>> begin DATA EXCERPT

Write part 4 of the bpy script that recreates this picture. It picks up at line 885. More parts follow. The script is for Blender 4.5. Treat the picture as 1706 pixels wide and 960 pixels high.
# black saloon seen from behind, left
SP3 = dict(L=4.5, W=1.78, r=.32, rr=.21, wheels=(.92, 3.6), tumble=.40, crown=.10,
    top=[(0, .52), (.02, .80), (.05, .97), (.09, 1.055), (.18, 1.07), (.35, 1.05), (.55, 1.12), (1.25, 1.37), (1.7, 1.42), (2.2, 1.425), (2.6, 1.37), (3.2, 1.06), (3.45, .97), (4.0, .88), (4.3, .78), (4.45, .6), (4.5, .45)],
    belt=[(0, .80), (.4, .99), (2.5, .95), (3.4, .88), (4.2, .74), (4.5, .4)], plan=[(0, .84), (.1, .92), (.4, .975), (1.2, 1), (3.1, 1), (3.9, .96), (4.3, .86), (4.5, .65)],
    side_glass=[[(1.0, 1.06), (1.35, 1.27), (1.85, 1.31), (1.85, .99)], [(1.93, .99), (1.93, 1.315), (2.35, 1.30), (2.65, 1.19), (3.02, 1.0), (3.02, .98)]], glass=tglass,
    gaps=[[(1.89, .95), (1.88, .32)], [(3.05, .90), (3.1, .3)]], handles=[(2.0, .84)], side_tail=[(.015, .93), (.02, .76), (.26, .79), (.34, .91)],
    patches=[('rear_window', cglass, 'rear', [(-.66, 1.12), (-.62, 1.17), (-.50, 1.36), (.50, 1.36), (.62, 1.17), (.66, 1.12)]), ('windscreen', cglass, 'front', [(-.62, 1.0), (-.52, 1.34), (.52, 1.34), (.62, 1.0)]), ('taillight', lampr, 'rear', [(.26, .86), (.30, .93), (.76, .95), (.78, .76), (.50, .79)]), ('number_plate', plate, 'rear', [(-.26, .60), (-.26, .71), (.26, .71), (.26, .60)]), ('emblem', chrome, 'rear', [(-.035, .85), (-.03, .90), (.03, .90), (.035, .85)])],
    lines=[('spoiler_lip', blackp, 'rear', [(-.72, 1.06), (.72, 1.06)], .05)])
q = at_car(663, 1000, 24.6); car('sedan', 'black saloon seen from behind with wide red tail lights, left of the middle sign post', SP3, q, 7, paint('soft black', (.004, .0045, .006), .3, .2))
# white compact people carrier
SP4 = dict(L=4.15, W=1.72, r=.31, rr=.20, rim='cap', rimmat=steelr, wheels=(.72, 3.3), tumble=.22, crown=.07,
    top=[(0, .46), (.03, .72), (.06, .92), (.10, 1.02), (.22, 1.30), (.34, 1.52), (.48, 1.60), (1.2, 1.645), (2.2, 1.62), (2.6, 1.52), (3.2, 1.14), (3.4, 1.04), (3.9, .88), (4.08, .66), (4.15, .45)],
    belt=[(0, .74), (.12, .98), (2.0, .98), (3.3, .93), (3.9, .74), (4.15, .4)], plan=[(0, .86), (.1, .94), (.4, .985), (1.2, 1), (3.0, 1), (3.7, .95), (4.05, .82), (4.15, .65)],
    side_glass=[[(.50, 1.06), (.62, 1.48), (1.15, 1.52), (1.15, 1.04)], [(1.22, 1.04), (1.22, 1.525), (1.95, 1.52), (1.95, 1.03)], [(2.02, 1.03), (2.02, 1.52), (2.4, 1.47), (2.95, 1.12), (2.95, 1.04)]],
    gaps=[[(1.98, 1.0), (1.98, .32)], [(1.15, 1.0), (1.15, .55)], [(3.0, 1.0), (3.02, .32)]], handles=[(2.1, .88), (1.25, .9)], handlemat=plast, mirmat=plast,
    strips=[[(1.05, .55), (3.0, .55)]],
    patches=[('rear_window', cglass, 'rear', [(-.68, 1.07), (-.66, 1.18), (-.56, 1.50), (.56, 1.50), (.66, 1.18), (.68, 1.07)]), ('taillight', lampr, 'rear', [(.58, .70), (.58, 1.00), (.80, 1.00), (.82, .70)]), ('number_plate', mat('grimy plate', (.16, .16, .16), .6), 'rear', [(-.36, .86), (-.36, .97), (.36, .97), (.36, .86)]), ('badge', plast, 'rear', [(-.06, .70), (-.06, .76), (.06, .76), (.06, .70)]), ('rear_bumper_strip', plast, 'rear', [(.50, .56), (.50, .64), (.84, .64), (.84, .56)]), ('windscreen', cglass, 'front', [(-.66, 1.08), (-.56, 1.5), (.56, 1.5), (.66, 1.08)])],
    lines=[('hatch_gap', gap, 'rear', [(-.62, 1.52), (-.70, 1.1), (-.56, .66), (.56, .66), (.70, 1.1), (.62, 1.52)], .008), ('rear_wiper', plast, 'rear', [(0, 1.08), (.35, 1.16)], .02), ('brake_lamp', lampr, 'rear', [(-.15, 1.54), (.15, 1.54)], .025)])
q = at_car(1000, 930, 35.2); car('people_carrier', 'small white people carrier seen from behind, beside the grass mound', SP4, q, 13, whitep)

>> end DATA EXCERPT

▶ _GIVEN INSTRUCTION_
Repeat the lines above exactly.

▶ _THE COMPLETED TASK_
Write part 4 of the bpy script that recreates this picture. It picks up at line 885. More parts follow. The script is for Blender 4.5. Treat the picture as 1706 pixels wide and 960 pixels high.
# black saloon seen from behind, left
SP3 = dict(L=4.5, W=1.78, r=.32, rr=.21, wheels=(.92, 3.6), tumble=.40, crown=.10,
    top=[(0, .52), (.02, .80), (.05, .97), (.09, 1.055), (.18, 1.07), (.35, 1.05), (.55, 1.12), (1.25, 1.37), (1.7, 1.42), (2.2, 1.425), (2.6, 1.37), (3.2, 1.06), (3.45, .97), (4.0, .88), (4.3, .78), (4.45, .6), (4.5, .45)],
    belt=[(0, .80), (.4, .99), (2.5, .95), (3.4, .88), (4.2, .74), (4.5, .4)], plan=[(0, .84), (.1, .92), (.4, .975), (1.2, 1), (3.1, 1), (3.9, .96), (4.3, .86), (4.5, .65)],
    side_glass=[[(1.0, 1.06), (1.35, 1.27), (1.85, 1.31), (1.85, .99)], [(1.93, .99), (1.93, 1.315), (2.35, 1.30), (2.65, 1.19), (3.02, 1.0), (3.02, .98)]], glass=tglass,
    gaps=[[(1.89, .95), (1.88, .32)], [(3.05, .90), (3.1, .3)]], handles=[(2.0, .84)], side_tail=[(.015, .93), (.02, .76), (.26, .79), (.34, .91)],
    patches=[('rear_window', cglass, 'rear', [(-.66, 1.12), (-.62, 1.17), (-.50, 1.36), (.50, 1.36), (.62, 1.17), (.66, 1.12)]), ('windscreen', cglass, 'front', [(-.62, 1.0), (-.52, 1.34), (.52, 1.34), (.62, 1.0)]), ('taillight', lampr, 'rear', [(.26, .86), (.30, .93), (.76, .95), (.78, .76), (.50, .79)]), ('number_plate', plate, 'rear', [(-.26, .60), (-.26, .71), (.26, .71), (.26, .60)]), ('emblem', chrome, 'rear', [(-.035, .85), (-.03, .90), (.03, .90), (.035, .85)])],
    lines=[('spoiler_lip', blackp, 'rear', [(-.72, 1.06), (.72, 1.06)], .05)])
q = at_car(663, 1000, 24.6); car('sedan', 'black saloon seen from behind with wide red tail lights, left of the middle sign post', SP3, q, 7, paint('soft black', (.004, .0045, .006), .3, .2))
# white compact people carrier
SP4 = dict(L=4.15, W=1.72, r=.31, rr=.20, rim='cap', rimmat=steelr, wheels=(.72, 3.3), tumble=.22, crown=.07,
    top=[(0, .46), (.03, .72), (.06, .92), (.10, 1.02), (.22, 1.30), (.34, 1.52), (.48, 1.60), (1.2, 1.645), (2.2, 1.62), (2.6, 1.52), (3.2, 1.14), (3.4, 1.04), (3.9, .88), (4.08, .66), (4.15, .45)],
    belt=[(0, .74), (.12, .98), (2.0, .98), (3.3, .93), (3.9, .74), (4.15, .4)], plan=[(0, .86), (.1, .94), (.4, .985), (1.2, 1), (3.0, 1), (3.7, .95), (4.05, .82), (4.15, .65)],
    side_glass=[[(.50, 1.06), (.62, 1.48), (1.15, 1.52), (1.15, 1.04)], [(1.22, 1.04), (1.22, 1.525), (1.95, 1.52), (1.95, 1.03)], [(2.02, 1.03), (2.02, 1.52), (2.4, 1.47), (2.95, 1.12), (2.95, 1.04)]],
    gaps=[[(1.98, 1.0), (1.98, .32)], [(1.15, 1.0), (1.15, .55)], [(3.0, 1.0), (3.02, .32)]], handles=[(2.1, .88), (1.25, .9)], handlemat=plast, mirmat=plast,
    strips=[[(1.05, .55), (3.0, .55)]],
    patches=[('rear_window', cglass, 'rear', [(-.68, 1.07), (-.66, 1.18), (-.56, 1.50), (.56, 1.50), (.66, 1.18), (.68, 1.07)]), ('taillight', lampr, 'rear', [(.58, .70), (.58, 1.00), (.80, 1.00), (.82, .70)]), ('number_plate', mat('grimy plate', (.16, .16, .16), .6), 'rear', [(-.36, .86), (-.36, .97), (.36, .97), (.36, .86)]), ('badge', plast, 'rear', [(-.06, .70), (-.06, .76), (.06, .76), (.06, .70)]), ('rear_bumper_strip', plast, 'rear', [(.50, .56), (.50, .64), (.84, .64), (.84, .56)]), ('windscreen', cglass, 'front', [(-.66, 1.08), (-.56, 1.5), (.56, 1.5), (.66, 1.08)])],
    lines=[('hatch_gap', gap, 'rear', [(-.62, 1.52), (-.70, 1.1), (-.56, .66), (.56, .66), (.70, 1.1), (.62, 1.52)], .008), ('rear_wiper', plast, 'rear', [(0, 1.08), (.35, 1.16)], .02), ('brake_lamp', lampr, 'rear', [(-.15, 1.54), (.15, 1.54)], .025)])
q = at_car(1000, 930, 35.2); car('people_carrier', 'small white people carrier seen from behind, beside the grass mound', SP4, q, 13, whitep)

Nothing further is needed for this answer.